People in New York were more paranoid about where they were sitting at a party. There were people around with loads of money, who’d made it very quickly. And there were some who were quite what I would call WASP-y — you know, So-and-So the Third — and they would always try and impress on me their American aristocratic credentials.

What do you think your subjects thought of you?

I probably was perceived as being excessively polite. And actually, that can get you quite a long way. In all sorts of situations, just being polite — nice, you know? That probably distinguishes me from some other photographers. At one party, I remember another photographer yelling abuse at the P.R. And I remember a photographer punching a P.R. person at an event I was photographing in New York. I had never seen that anywhere else.

Did you ever get into trouble for publishing something unflattering? Or were people less controlling of their image back then?

My editor, Richard Buckley, wanted me to go to the Madison Square Garden dog show and cover it all week. I said, “Aren’t there any parties happening or something, anything that’s a bit different for these dog people?”

At the party at Barbetta, they’d made the canapés to look like little dog biscuits or something. And the dogs did make a lunge, and there was a sort of incident between the dogs and canapés. And Brooke and Iris [Brooke Astor and Iris Love] happened to be standing together when it happened.

Tina Brown was the editor, and she just ran that picture. Afterward, they both asked for prints, Iris and Brooke. And Brooke said to me, “There’s such a funny expression on Dolly’s [her dachshund] face.”

And she looked me in the eye as she said it, and I knew she was thinking about her face as well. They were the epitome of High Life — kind of equivalent of New York royalty, really. But I can’t imagine if you did a picture like that today. People would be a lot more nervous about it appearing.

Most of the photographs feature the uptown social set, but you went downtown, too. There’s a photograph of Robert Mapplethorpe at his 42nd-birthday party, shortly before he died of AIDS. How did you find yourself there?

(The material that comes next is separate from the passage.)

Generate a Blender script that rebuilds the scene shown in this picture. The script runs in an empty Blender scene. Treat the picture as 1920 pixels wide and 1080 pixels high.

I just had it on my list: birthday party, Robert Mapplethorpe. I didn’t know he was ill. I got there, and it was already quite busy, a huge loft. I realized pretty quickly that there was a sort of down atmosphere. And I think I turned my flash off. It felt quite intrusive, being a photographer there. I could see he was ill. And I tried to take the nicest possible pictures of him, which actually weren’t what the magazine wanted. At the time, I thought I hadn’t done a good job because my pictures weren’t published, but I was happier within myself.

Some of the people in these photographs would become quite notorious: Rudolph Giuliani, Jeffrey Epstein, Donald Trump. What were your first impressions of these men?

When I first came across Donald Trump, I thought he seemed quite a brash, crude person, but I didn’t have anything particularly against him. In my introduction I mention that he gave a party for Benazir Bhutto [the former prime minister of Pakistan], and I’d got it wrong: It wasn’t his party. It was a party given by Reinaldo and Carolina Herrera for Benazir Bhutto at the Plaza. Donald demanded to know why she wasn’t staying at the Plaza, and he offered her a good deal the next time she wanted a hotel. I thought it was Donald’s party because that was the way he behaved, as if he was hosting Benazir.

Tell me about the photograph of Jeffrey Epstein from the opening of the Harley Davidson Cafe in 1993.

When I got there, there was this great scene outside. A crowd of people, and it was raining. Donald Trump was there with his children — that’s Donald on the left of Jeffrey Epstein.

Epstein is on a balcony looking down below. He looked extraordinary — sort of wolflike, really, but he was, relatively speaking, a nobody. That picture was a striking image to me.

Is there an image that captures the essence of New York from that time?

My life in England as a social photographer was almost a kind of Bertie Wooster existence by comparison to New York. There was the AIDS crisis and the crack epidemic. I was pickpocketed on the subway, but I did love New York.

There was a sort of annual thing that used to happen, the elephants would come to the circus, and they’d come through the tunnel from Queens. It would happen quite late at night when there wasn’t much traffic or anyone around. And so I trailed along with the elephants, and they stopped to have a rest — I think this was 33rd Street — where there were sex shops and things, and the steam coming out of the manhole cover. It is a bit surreal, seeing elephants walking through Manhattan.